/ 9 August 2022

Court invalidates Mkhwebane’s report on Ivan Pillay

Public Protector Busisiwe Mkhwebane.
Public Protector Busisiwe Mkhwebane. (David Harrison/M&G)

The Pretoria high court has set aside the most recent adverse findings by the public protector against former South African Revenue Services (Sars) official Ivan Pillay as unlawful.

It was the third report implicating Pillay issued on the watch of suspended public protector Busisiwe Mkhwebane to be overturned by the courts with scathing criticism of the manner in which her investigation was conducted.

The high court found that Mkhwebane violated Pillay’s constitutional rights by failing to give him any notice of the investigation and the right to be heard on the remedial action she considered granting against him. 

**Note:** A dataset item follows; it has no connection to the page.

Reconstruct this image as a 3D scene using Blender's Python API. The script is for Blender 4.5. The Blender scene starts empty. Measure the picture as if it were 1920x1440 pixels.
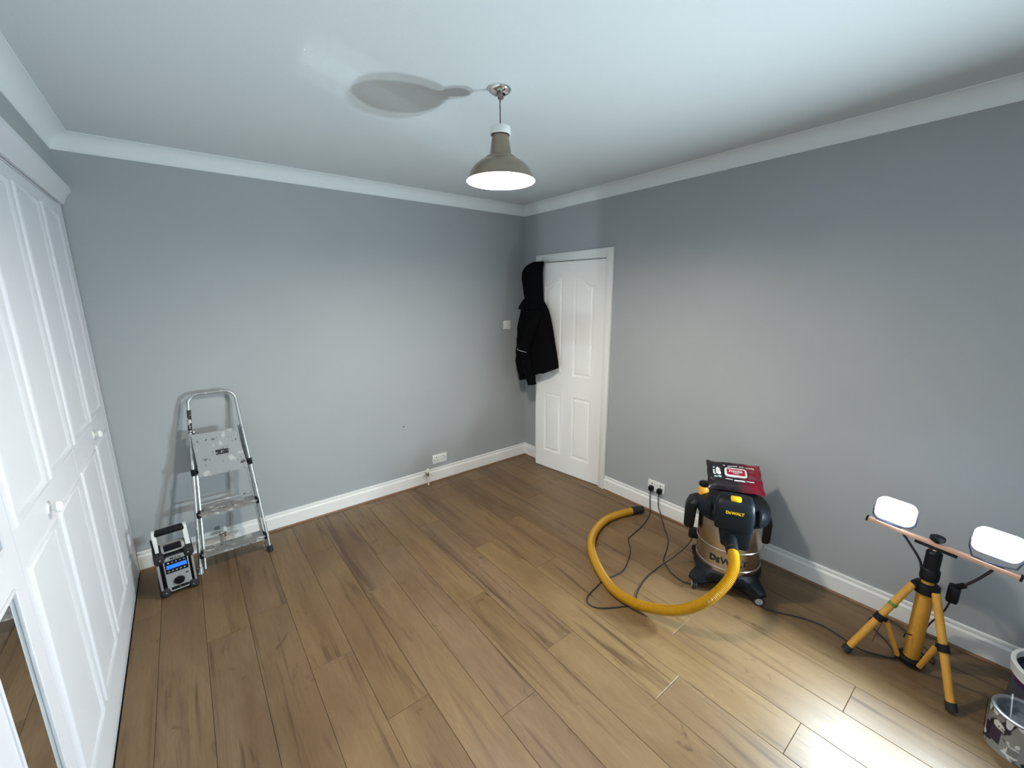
import bpy, bmesh, math, random
from mathutils import Vector, Matrix, noise
random.seed(7)
S = bpy.context.scene
C = S.collection
PI = math.pi
# ------------------------------------------------------------------ camera
W = 3.18; HC = 2.4407; HZ = 2.5211; YF = -4.35
yaw, pitch, roll = 0.6664, 0.2089, -0.0067
fw = Vector((math.sin(yaw)*math.cos(pitch), math.cos(yaw)*math.cos(pitch), -math.sin(pitch)))
rr = Vector((math.cos(yaw), -math.sin(yaw), 0)); uu = rr.cross(fw)
r2 = rr*math.cos(roll)+uu*math.sin(roll); u2 = -rr*math.sin(roll)+uu*math.cos(roll)
cam = bpy.data.cameras.new('camera'); co = bpy.data.objects.new('camera', cam); C.objects.link(co)
m = Matrix((r2, u2, -fw)).transposed().to_4x4(); m.translation = Vector((-2.7689, -3.3017, 1.6888))
co.matrix_world = m
cam.sensor_width = 36; cam.lens = 780.58/1920*36; cam.clip_start = .02
S.camera = co
# ------------------------------------------------------------------ world, view, sampling
w = bpy.data.worlds.new('world'); S.world = w; w.use_nodes = True
w.node_tree.nodes['Background'].inputs[0].default_value = (.02, .025, .035, 1)
w.node_tree.nodes['Background'].inputs[1].default_value = .3
S.view_settings.view_transform = 'Standard'; S.view_settings.look = 'None'
S.view_settings.exposure = 0.0; S.view_settings.gamma = 1; S.view_settings.use_curve_mapping = False
S.cycles.use_denoising = True; S.cycles.use_guiding = True; S.cycles.guiding_training_samples = 64
S.cycles.max_bounces = 7; S.cycles.diffuse_bounces = 4; S.cycles.glossy_bounces = 4
S.cycles.caustics_reflective = True; S.cycles.blur_glossy = 0.0
S.cycles.sample_clamp_indirect = 0.0; S.cycles.sample_clamp_direct = 0.0
S.cycles.use_adaptive_sampling = False
LED_W = 36.0; LED_COL = (.75, .93, 1.0); LED_VIS = 30
BULB_E = 960.0; BULB_COL = (1.0, .90, .78)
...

It granted a consent order on Monday declaring all aspects of the report relating to him and all remedial action directed against him unlawful and set aside. 

The report was issued in April and flowed from an investigation into “allegations of maladministration and improper conduct relating to irregular procurement processes by the South African Revenue Service” in the appointment of IT firm Budge, Barone and Dominick.

Mkhwebane previously made findings against Pillay and Public Enterprises Minister Pravin Gordhan, who was finance minister at the time, relating to his early retirement from the revenue service with full pension benefits and implicated him in the establishment of a so-called “rogue” investigative unit with Sars.

In both instances, her reports were overturned on review.

The office of the public protector has elected not to oppose any legal challenges filed against the third report, citing lack of prospect of success and the cost implications for an office that under Mkhwebane spent R67-million defending reports in court.

The parliamentary inquiry into her fitness to hold office will resume on Wednesday, after hearing evidence last week that she had pushed staff out of their posts and replaced them with members of the State Security Agency.

It also heard testimony from Pillay on Friday in which he pointed to what his lawyers termed “a litany” of abuses of power by Mkhwebane in her investigations into his retirement and the investigative unit.